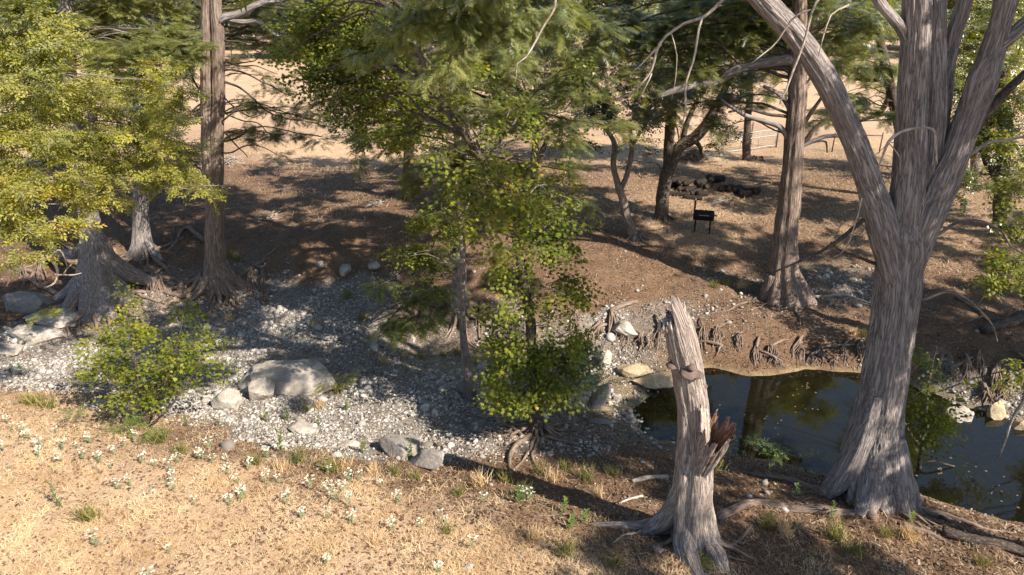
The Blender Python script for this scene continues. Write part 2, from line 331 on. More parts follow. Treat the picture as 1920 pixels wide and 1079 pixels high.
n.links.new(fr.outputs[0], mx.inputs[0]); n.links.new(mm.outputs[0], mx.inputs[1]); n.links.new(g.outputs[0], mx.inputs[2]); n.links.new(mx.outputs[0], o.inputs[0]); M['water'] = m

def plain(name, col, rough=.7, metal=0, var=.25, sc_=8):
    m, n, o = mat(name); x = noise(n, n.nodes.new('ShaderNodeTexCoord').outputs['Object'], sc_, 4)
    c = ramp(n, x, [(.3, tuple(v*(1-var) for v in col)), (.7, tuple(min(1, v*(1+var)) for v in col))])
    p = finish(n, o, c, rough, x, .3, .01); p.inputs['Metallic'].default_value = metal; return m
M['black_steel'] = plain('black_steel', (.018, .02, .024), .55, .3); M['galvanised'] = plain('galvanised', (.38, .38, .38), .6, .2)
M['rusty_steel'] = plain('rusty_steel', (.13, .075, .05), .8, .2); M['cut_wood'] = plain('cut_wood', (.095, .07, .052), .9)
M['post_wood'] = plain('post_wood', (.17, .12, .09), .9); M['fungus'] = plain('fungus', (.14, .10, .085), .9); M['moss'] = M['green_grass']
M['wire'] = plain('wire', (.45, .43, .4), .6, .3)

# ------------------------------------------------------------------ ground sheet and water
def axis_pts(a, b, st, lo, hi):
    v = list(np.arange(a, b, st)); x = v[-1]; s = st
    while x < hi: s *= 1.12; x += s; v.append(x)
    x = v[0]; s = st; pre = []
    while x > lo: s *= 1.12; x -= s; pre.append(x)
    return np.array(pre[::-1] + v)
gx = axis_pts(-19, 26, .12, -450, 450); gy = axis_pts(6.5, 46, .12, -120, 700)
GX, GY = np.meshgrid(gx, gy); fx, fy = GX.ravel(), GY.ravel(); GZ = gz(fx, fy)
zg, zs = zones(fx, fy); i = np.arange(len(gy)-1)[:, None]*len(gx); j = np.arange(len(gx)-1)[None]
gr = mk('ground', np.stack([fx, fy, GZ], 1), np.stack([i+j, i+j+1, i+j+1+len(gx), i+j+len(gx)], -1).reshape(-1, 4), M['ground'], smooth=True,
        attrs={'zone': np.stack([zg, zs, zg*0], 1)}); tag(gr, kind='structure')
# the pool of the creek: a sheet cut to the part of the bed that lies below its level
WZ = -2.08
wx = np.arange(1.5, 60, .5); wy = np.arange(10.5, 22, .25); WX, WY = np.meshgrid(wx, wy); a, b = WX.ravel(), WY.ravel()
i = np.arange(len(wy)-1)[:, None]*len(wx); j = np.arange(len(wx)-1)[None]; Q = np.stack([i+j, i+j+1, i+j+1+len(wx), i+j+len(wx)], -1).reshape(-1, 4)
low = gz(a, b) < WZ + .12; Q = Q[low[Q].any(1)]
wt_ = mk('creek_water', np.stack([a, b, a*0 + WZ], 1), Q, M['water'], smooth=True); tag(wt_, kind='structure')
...
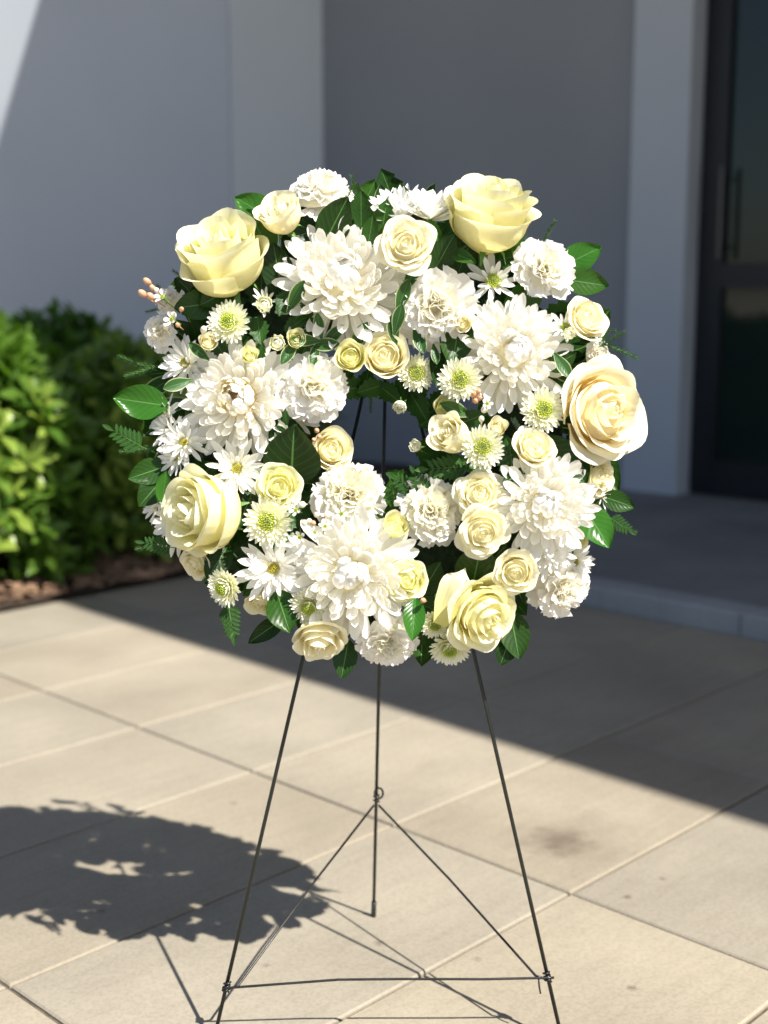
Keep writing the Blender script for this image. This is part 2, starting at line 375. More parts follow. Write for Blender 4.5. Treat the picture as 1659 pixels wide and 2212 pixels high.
...
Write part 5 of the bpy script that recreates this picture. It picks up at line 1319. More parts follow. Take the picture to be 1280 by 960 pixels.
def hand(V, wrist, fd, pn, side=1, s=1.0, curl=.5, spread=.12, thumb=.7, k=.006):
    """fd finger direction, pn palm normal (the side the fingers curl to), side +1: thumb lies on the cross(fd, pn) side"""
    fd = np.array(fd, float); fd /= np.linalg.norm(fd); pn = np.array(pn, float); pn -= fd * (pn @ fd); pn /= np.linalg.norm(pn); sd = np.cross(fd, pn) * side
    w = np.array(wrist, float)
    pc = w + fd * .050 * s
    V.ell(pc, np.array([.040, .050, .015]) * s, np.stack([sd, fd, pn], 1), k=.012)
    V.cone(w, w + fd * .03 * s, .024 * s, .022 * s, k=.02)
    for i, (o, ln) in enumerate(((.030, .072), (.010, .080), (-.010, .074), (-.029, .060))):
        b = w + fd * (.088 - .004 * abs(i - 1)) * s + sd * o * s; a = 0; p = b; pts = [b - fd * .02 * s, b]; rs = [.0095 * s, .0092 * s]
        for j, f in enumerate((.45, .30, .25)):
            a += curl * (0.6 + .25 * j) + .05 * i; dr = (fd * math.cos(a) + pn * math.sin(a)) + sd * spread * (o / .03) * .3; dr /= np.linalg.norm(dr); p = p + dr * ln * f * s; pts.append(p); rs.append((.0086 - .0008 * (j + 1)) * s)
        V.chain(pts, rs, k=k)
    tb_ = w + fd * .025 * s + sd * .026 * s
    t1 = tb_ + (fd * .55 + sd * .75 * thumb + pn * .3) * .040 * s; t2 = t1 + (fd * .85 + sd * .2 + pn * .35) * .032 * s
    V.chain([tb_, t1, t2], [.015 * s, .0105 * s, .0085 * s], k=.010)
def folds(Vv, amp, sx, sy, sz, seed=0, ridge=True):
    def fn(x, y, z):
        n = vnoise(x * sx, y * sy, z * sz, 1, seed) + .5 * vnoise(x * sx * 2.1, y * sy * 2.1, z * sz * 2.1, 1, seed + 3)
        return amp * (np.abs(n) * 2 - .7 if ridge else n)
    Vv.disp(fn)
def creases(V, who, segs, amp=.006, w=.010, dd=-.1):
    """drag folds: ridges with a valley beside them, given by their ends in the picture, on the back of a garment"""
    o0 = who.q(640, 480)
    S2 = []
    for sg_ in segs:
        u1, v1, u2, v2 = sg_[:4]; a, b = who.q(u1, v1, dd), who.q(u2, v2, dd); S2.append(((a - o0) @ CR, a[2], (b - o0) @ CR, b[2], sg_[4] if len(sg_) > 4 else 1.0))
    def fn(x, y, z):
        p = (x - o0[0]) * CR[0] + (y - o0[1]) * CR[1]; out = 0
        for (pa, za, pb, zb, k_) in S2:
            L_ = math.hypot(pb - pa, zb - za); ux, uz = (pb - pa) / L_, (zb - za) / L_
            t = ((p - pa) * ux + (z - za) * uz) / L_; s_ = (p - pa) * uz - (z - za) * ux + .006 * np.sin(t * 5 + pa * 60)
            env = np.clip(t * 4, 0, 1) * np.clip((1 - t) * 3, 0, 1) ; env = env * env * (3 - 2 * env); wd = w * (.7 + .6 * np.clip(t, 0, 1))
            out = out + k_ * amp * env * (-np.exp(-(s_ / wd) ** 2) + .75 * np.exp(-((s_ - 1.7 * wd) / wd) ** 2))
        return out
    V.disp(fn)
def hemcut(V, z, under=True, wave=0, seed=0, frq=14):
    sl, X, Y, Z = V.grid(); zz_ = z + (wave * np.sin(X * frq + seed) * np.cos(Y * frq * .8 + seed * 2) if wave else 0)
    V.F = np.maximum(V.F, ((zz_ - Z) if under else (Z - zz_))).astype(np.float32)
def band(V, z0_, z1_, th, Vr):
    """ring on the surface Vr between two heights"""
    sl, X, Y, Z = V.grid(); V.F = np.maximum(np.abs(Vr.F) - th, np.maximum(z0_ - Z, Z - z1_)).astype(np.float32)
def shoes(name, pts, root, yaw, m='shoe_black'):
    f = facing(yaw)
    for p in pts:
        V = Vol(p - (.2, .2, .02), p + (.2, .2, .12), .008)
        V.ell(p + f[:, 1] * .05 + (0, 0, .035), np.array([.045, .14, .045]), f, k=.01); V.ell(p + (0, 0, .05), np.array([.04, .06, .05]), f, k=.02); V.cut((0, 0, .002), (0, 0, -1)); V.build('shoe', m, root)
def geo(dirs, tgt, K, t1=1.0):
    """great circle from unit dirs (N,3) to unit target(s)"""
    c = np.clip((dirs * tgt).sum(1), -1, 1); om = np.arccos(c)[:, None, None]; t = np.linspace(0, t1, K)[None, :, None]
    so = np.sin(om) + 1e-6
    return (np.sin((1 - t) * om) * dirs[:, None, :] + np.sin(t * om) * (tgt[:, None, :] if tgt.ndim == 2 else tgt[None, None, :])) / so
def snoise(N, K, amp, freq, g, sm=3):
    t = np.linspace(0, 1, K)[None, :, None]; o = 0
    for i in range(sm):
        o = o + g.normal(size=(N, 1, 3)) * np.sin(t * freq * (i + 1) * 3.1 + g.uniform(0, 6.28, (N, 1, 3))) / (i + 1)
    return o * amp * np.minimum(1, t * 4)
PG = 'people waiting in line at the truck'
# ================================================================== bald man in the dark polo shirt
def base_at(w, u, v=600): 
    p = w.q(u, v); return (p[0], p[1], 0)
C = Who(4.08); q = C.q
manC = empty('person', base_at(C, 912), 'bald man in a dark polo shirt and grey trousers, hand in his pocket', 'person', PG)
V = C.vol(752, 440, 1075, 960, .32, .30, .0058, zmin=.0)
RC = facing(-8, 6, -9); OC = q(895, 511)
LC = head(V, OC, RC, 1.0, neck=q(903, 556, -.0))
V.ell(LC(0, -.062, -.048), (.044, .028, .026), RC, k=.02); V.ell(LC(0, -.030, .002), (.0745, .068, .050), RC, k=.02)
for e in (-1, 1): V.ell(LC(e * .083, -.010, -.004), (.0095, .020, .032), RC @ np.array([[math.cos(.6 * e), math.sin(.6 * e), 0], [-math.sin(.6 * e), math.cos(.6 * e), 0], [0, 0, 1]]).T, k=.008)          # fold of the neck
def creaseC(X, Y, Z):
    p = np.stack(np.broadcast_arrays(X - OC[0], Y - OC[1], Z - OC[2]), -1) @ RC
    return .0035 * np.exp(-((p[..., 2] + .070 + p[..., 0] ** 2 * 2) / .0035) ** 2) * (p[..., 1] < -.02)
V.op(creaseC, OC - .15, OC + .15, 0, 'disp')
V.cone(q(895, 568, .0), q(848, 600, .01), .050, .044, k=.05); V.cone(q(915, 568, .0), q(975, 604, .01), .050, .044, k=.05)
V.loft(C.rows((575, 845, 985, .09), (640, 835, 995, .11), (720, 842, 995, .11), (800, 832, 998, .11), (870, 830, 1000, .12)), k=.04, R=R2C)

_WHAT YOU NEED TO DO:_
Looking at the data above, return every line from the one with "The Blender Python" down to the one with "M['water'] = m", exactly and inclusively.

_FINAL RESULT:_
The Blender Python script for this scene continues. Write part 2, from line 331 on. More parts follow. Treat the picture as 1920 pixels wide and 1079 pixels high.
n.links.new(fr.outputs[0], mx.inputs[0]); n.links.new(mm.outputs[0], mx.inputs[1]); n.links.new(g.outputs[0], mx.inputs[2]); n.links.new(mx.outputs[0], o.inputs[0]); M['water'] = m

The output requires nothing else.